Businessman Oliver Larholt, 30, used his grandfather's old service flare gun to terrify cab driver David Pengelly while out with friends.

Judge David Stokes told him the incident had been "arrogant, nasty and frightening, I do not know what got into you although I suppose showing off to your friends had a good deal to do with it."

Larholt was sentenced at the Old Bailey for possessing a one inch British service flare pistol with intent to cause fear of violence, a charge he denied.

I was nervous, frightened. It has never happened to me before

Cabbie, David Pengelly

Mr Pengelly had been flagged down outside the Ritz Club in Piccadilly, central London, to take Dutch actress Mirjam Hoogendyk to Portland Square.

But just outside the American Embassy in Grosvenor Square, Larholt's Rolls-Royce forced him to swerve out of the way and he mounted the kerb as they approached a traffic island.

At traffic lights near Oxford Street, Mr Pengelly found himself side by side with the Rolls.

Russian Mafia

Mr Pengelly said: "The driver reached to the compartment and pulled out a yellow cloth.

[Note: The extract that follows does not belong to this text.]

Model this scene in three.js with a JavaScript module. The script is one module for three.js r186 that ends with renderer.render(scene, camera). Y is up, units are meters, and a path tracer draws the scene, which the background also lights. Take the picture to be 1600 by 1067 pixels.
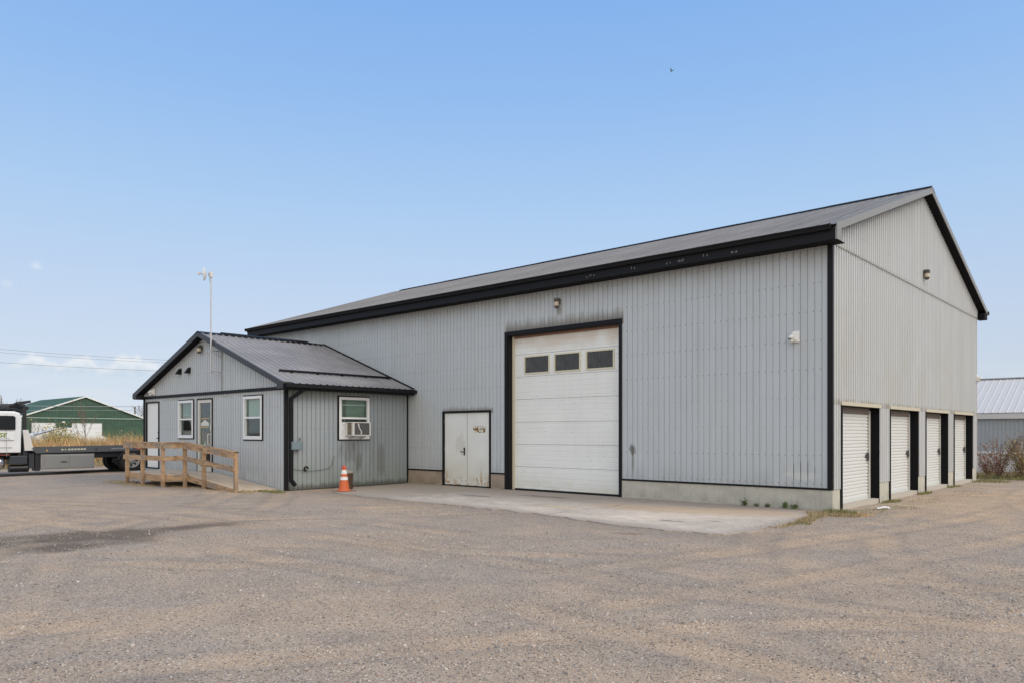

"He unwrapped it and there was a gun. He held it pointing towards the front of his windscreen. He said something to the people in the back and he looked at me with a smile.

"I was nervous, frightened. It has never happened to me before," said the cabbie.

The actress, who has been in Holland's top television soap, Good Times Bad Times, for two years, had told the Old Bailey she had believed it was the Russian mafia.

Huge mistake

Larholt, an IT expert and Leeds University graduate, said the gun had been in his glove compartment for months following a fancy dress party and he had been horsing around with his friends.

He added: "It was a very stupid joke. It was a very irresponsible joke. I would never intentionally threaten anybody."

Judge Stokes said: "The use of firearms and imitation firearms is increasing and the fact that such an offence is committed by a man such as yourself is no reason for taking an exceptional course."

Nicholas Price, QC, defending, told the court Larholt accepted what he had done was "totally irresponsible - the biggest mistake of his life".